I shall not dwell on the horrific events here, for the media has feasted on those details in all its graphic horror, sparing no tiny detail.

New Zealand was suddenly in  a state of shock, asking themselves, “How could this senseless act of terror happen in their peace-loving country?” In many ways they are right to question the senseless motive, for they are proud of the fact that they have, and continue to welcome immigrants and refugees from all parts of the world with open arms, offering sanctuary and friendship, far from the ravages of war and famine that has beset the new arrivals.

In times such as these perhaps the famous text that is engraved on the Statue of Liberty should be stripped and repositioned on a suitable monument in New Zealand; 

Give me your tired, your poor, Your huddled masses yearning to breathe free, The wretched refuse of your teeming shore. Send these, the homeless, tempest-tossed to me, I lift my lamp beside the golden door!
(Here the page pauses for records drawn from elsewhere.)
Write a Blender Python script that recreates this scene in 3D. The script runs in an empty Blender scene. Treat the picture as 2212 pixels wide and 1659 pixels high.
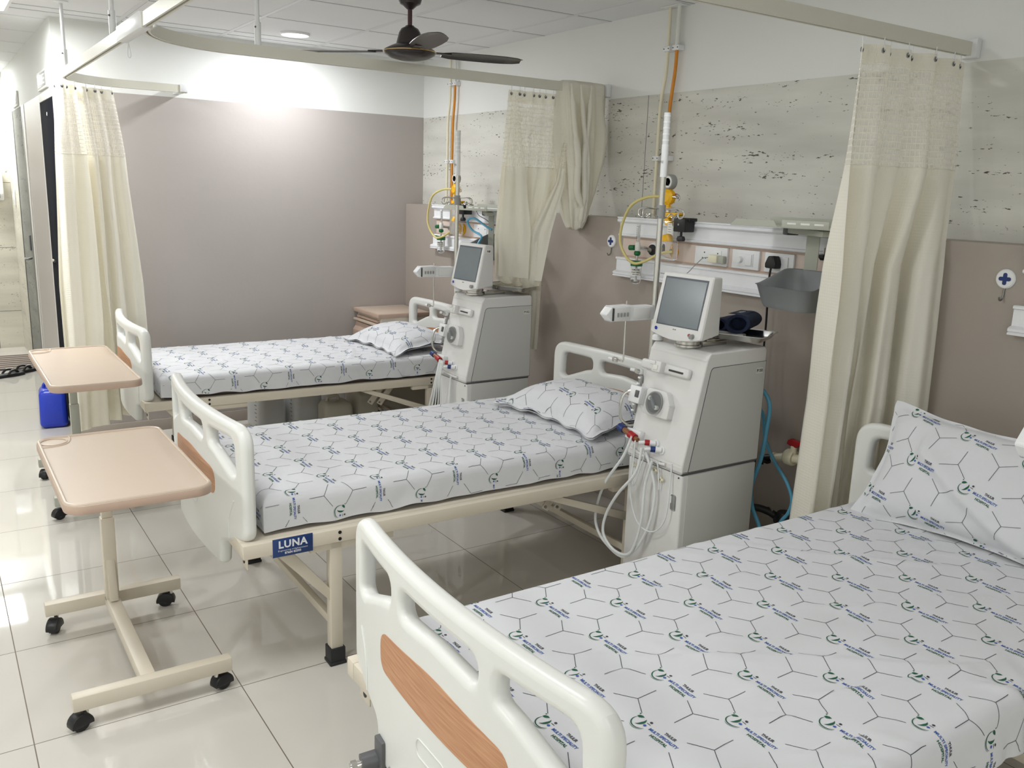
import bpy, bmesh, math, random
from mathutils import Vector, Matrix, noise
random.seed(7)
SC = bpy.context.scene
COL = SC.collection
PI = math.pi

# ---------------------------------------------------------------- camera, world, light, exposure
cam_d = bpy.data.cameras.new('camera')
cam = bpy.data.objects.new('camera', cam_d); COL.objects.link(cam)
SC.camera = cam
cam_d.sensor_width = 36.0
cam_d.lens = 1883.75 / 2212.0 * 36.0
cam_d.clip_start = 0.02
_rt = Vector((0.8327704, -0.5526684, 0.03242081)); _up = Vector((0.09366685, 0.1983722, 0.97564081)); _fw = Vector((0.54563723, 0.80944803, -0.2169652))
cam.matrix_world = Matrix(((_rt.x, _up.x, -_fw.x, 0.0), (_rt.y, _up.y, -_fw.y, 0.0), (_rt.z, _up.z, -_fw.z, 1.613), (0, 0, 0, 1)))

SC.view_settings.view_transform = 'Standard'
SC.view_settings.look = 'None'
SC.view_settings.exposure = 0.0
SC.view_settings.gamma = 1.0
SC.view_settings.use_curve_mapping = False

wd = bpy.data.worlds.new('world'); SC.world = wd
wd.use_nodes = True
wd.node_tree.nodes['Background'].inputs[0].default_value = (0.86, 0.9, 1.0, 1)
wd.node_tree.nodes['Background'].inputs[1].default_value = 0.35

ZC = 2.49          # ceiling height
def area_light(name, loc, size, power, color=(1, 0.985, 0.96), shape='SQUARE', sy=None, rot=(0, 0, 0), spread=180):
    l = bpy.data.lights.new(name, 'AREA'); l.energy = power; l.color = color; l.shape = shape; l.size = size
    if sy: l.shape = 'RECTANGLE'; l.size_y = sy
    l.spread = math.radians(spread)
    o = bpy.data.objects.new(name, l); COL.objects.link(o); o.location = loc; o.rotation_euler = rot
    return o
# ceiling lamps, seen, inferred and added: (x, y, power). The first is the downlight seen in the photograph.
DOWN = [(1.97, 5.38, 16), (1.97, 2.3, 3.5), (1.97, -0.3, 3)]
PANELS = [(0.19, 8.98, 30), (0.19, 5.50, 30), (0.19, 2.0, 19), (0.19, -1.5, 26), (-1.9, 5.5, 22), (-1.9, 2.0, 36), (-1.9, -1.0, 26)]  # the leftmost row is unseen, added out of view as fill light
for i, (x, y, p) in enumerate(DOWN):
    area_light('downlight_lamp', (x, y, ZC - 0.022), 0.16, p, (0.95, 0.97, 1.0), 'DISK')
for i, (x, y, p) in enumerate(PANELS):
    area_light('panel_lamp', (x, y, ZC - 0.03), 0.56, p, (0.985, 1.0, 0.985))

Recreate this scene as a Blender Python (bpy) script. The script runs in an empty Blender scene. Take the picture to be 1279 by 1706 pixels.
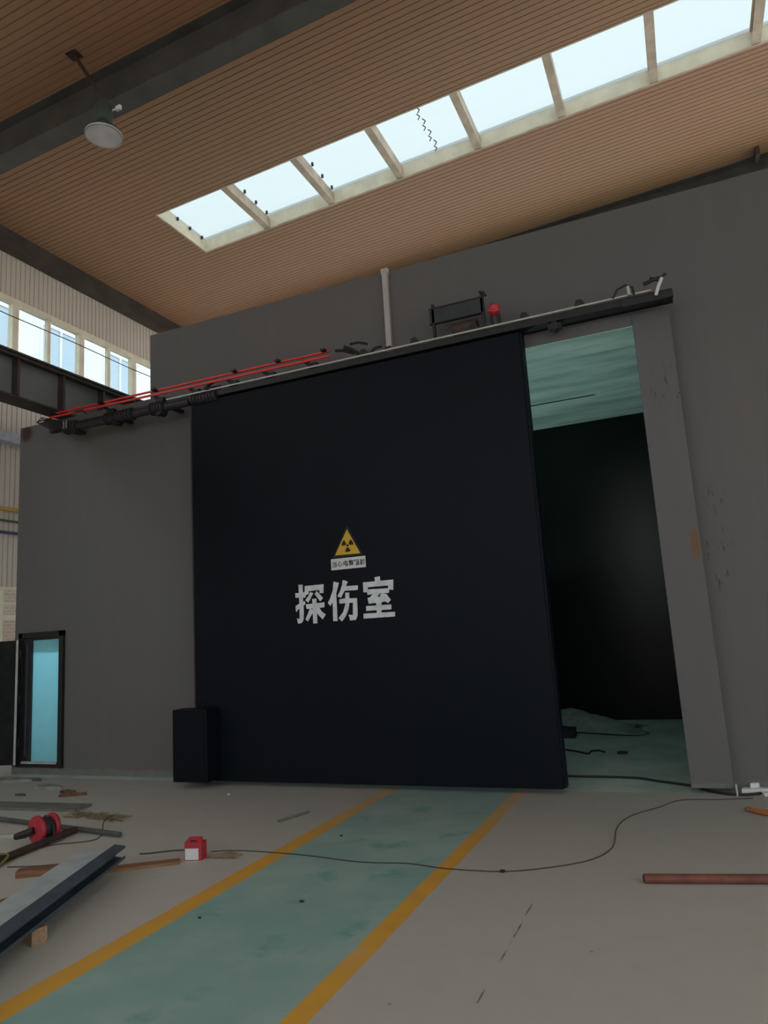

I began this piece saying perhaps callously that I wasn’t shocked, saddened yes, but not shocked. One only has to look at other parts of the world where similar atrocities have occurred; Dunblane in Scotland, Port Arthur in Tasmania, Otoya in Norway, Sandy Hook in America and many, many other ‘sleepy’ hollows where its citizen’s lives were forever changed by a few minutes of sheer madness. Atrocities like this one it seems are not confined to places where we have come to expect events like this to happen.


And so Christchurch and all of New Zealand my thoughts and prayers go out to you and, as a former citizen I grieve and mourn with you.

However, stay strong in your belief that like previous disasters that have befallen you, you will rise once again, for you are all a truly remarkable lot.